Goal of the exercise:
Only the lines from the start of the data to the line containing "def gd(py): return EYE*F/(py-H)", both included, should be output, exactly and without pictures.

======== Given information

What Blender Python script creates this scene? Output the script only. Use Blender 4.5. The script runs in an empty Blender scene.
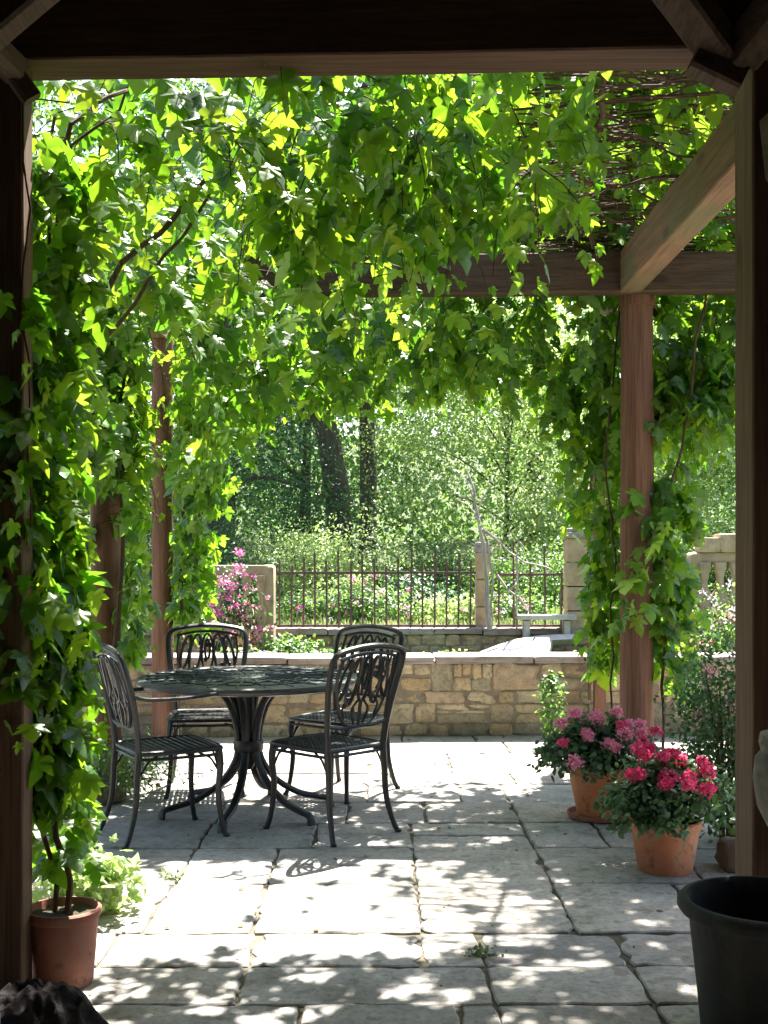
import bpy, bmesh, math, random
import numpy as np
from mathutils import Vector, Matrix, noise
random.seed(7); RN = np.random.default_rng(11)
PI = math.pi
S = bpy.context.scene
COL = S.collection
F, H, EYE = 1200.0, 547.0, 1.46          # focal length in pixels, horizon row, eye height

def at(px, py, d):                        # picture point at a distance -> world point
    return Vector(((px-384)*d/F, d, EYE-(py-H)*d/F))
def gd(py): return EYE*F/(py-H)

# ------------------------------------------------------------------ mesh builder
class MB:
    def __init__(s): s.v = []; s.f = []; s.n = 0; s.arr = []
    def add(s, vs, fs):
        b = s.n; s.v.extend([tuple(p) for p in vs]); s.f.extend([tuple(i+b for i in f) for f in fs]); s.n += len(vs)
    def box(s, c, size, rot=None):
        c = Vector(c); hx, hy, hz = size[0]/2, size[1]/2, size[2]/2
        vs = [Vector((x, y, z)) for x in (-hx, hx) for y in (-hy, hy) for z in (-hz, hz)]
        if rot: vs = [rot @ p for p in vs]
        s.add([p+c for p in vs], [(0,1,3,2),(4,6,7,5),(0,4,5,1),(2,3,7,6),(0,2,6,4),(1,5,7,3)])
    def bar(s, a, b, w, h, up=(0,0,1), cham=0.006):   # chamfered timber from a to b
        a, b = Vector(a), Vector(b); d = (b-a); L = d.length; d.normalize()
        r = d.cross(Vector(up)).normalized(); u = r.cross(d).normalized()
        c = min(cham, w*.3, h*.3)
        prof = [(-w/2+c,-h/2),(w/2-c,-h/2),(w/2,-h/2+c),(w/2,h/2-c),(w/2-c,h/2),(-w/2+c,h/2),(-w/2,h/2-c),(-w/2,-h/2+c)]
        n = max(2, int(L/.18)+1); vs = []
        for i in range(n):
            t = i/(n-1); p = a+d*L*t
            jx, jy = (noise.noise(p*3.1)*.0035, noise.noise(p*2.7+Vector((9,0,0)))*.0035)
            vs += [p+r*(x+jx)+u*(y+jy) for x, y in prof]
        fs = [(i*8+k, i*8+(k+1)%8, (i+1)*8+(k+1)%8, (i+1)*8+k) for i in range(n-1) for k in range(8)]
        fs += [tuple(range(7,-1,-1)), tuple((n-1)*8+k for k in range(8))]
        s.add(vs, fs)
    def tube(s, pts, rad, sides=6, closed=False, flat=None, cap=True):
        pts = [Vector(p) for p in pts]; n = len(pts)
        if not hasattr(rad, '__len__'): rad = [rad]*n
        vs = []; ref = Vector((0,0,1)); prev = None
        for i, p in enumerate(pts):
            a = pts[(i-1) % n] if (closed or i > 0) else p
            b = pts[(i+1) % n] if (closed or i < n-1) else p
            d = (b-a)
            d = d.normalized() if d.length > 1e-9 else Vector((0,0,1))
            if prev is None:
                r = d.cross(ref)
                if r.length < .1: r = d.cross(Vector((1,0,0)))
            else:
                r = prev - d*prev.dot(d)
            r.normalize(); prev = r; u = d.cross(r)
            fr, fu = (1, 1) if flat is None else flat
            for k in range(sides):
                t = 2*PI*k/sides
                vs.append(p + r*(math.cos(t)*rad[i]*fr) + u*(math.sin(t)*rad[i]*fu))
        m = n if closed else n-1
        fs = [(i*sides+k, i*sides+(k+1)%sides, ((i+1)%n)*sides+(k+1)%sides, ((i+1)%n)*sides+k) for i in range(m) for k in range(sides)]
        if not closed and cap and sides > 3:
            fs += [tuple(range(sides-1,-1,-1)), tuple((n-1)*sides+k for k in range(sides))]
        s.add(vs, fs)
    def lathe(s, prof, c=(0,0,0), seg=48, wob=0):
        c = Vector(c); n = len(prof); vs = []
        for i, (r, z) in enumerate(prof):
            for k in range(seg):
                t = 2*PI*k/seg; rr = r*(1+wob*noise.noise(Vector((math.cos(t)*2, math.sin(t)*2, z*5))))
                vs.append(c+Vector((rr*math.cos(t), rr*math.sin(t), z)))
        fs = [(i*seg+k, i*seg+(k+1)%seg, (i+1)*seg+(k+1)%seg, (i+1)*seg+k) for i in range(n-1) for k in range(seg)]
        s.add(vs, fs)
    def prism(s, outline, origin, ux, uy, thick):     # outline in a plane, extruded along ux x uy
        o, ux, uy = Vector(origin), Vector(ux), Vector(uy); w = ux.cross(uy).normalized()*thick
        a = [o+ux*x+uy*y for x, y in outline]; n = len(a)
        s.add(a+[p+w for p in a], [tuple(range(n-1,-1,-1)), tuple(range(n, 2*n))]+[(i,(i+1)%n,(i+1)%n+n,i+n) for i in range(n)])
    def stone(s, c, size, exp=7, jit=.06, cuts=None):
        c = Vector(c); q = cuts or 3; sd = Vector((random.random()*50, random.random()*50, 0))
        key = {}; vs = []; fs = []
        def vid(p):
            k = tuple(round(x, 4) for x in p)
            if k not in key:
                key[k] = len(vs); P = Vector(p)
                m = (abs(P.x)**exp+abs(P.y)**exp+abs(P.z)**exp)**(1/exp); P = P/m
                P = P*(1+jit*2*noise.noise(P*1.3+sd)+jit*.7*noise.noise(P*3.5+sd))
                vs.append(Vector((P.x*size[0]/2, P.y*size[1]/2, P.z*size[2]/2))+c)
            return key[k]
        g = [-1+2*i/q for i in range(q+1)]
        for ax in range(3):
            for sg in (-1, 1):
                for i in range(q):
                    for j in range(q):
                        def P(a, b):
                            p = [0,0,0]; p[ax] = sg; p[(ax+1)%3] = a; p[(ax+2)%3] = b; return p
                        f = (vid(P(g[i],g[j])), vid(P(g[i+1],g[j])), vid(P(g[i+1],g[j+1])), vid(P(g[i],g[j+1])))
                        fs.append(f if sg > 0 else f[::-1])
        s.add(vs, fs)
    def build(s, name, mat, parent=None, smooth=True, angle=40):
        me = bpy.data.meshes.new(name); me.from_pydata(s.v, [], s.f); me.update()
        if smooth: me.shade_smooth()
        if smooth and angle: me.set_sharp_from_angle(angle=math.radians(angle))
        me.materials.append(mat)
        o = bpy.data.objects.new(name, me); COL.objects.link(o)
        if parent: o.parent = parent
        return o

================

Response to this exercise:
What Blender Python script creates this scene? Output the script only. Use Blender 4.5. The script runs in an empty Blender scene.
import bpy, bmesh, math, random
import numpy as np
from mathutils import Vector, Matrix, noise
random.seed(7); RN = np.random.default_rng(11)
PI = math.pi
S = bpy.context.scene
COL = S.collection
F, H, EYE = 1200.0, 547.0, 1.46          # focal length in pixels, horizon row, eye height

def at(px, py, d):                        # picture point at a distance -> world point
    return Vector(((px-384)*d/F, d, EYE-(py-H)*d/F))
def gd(py): return EYE*F/(py-H)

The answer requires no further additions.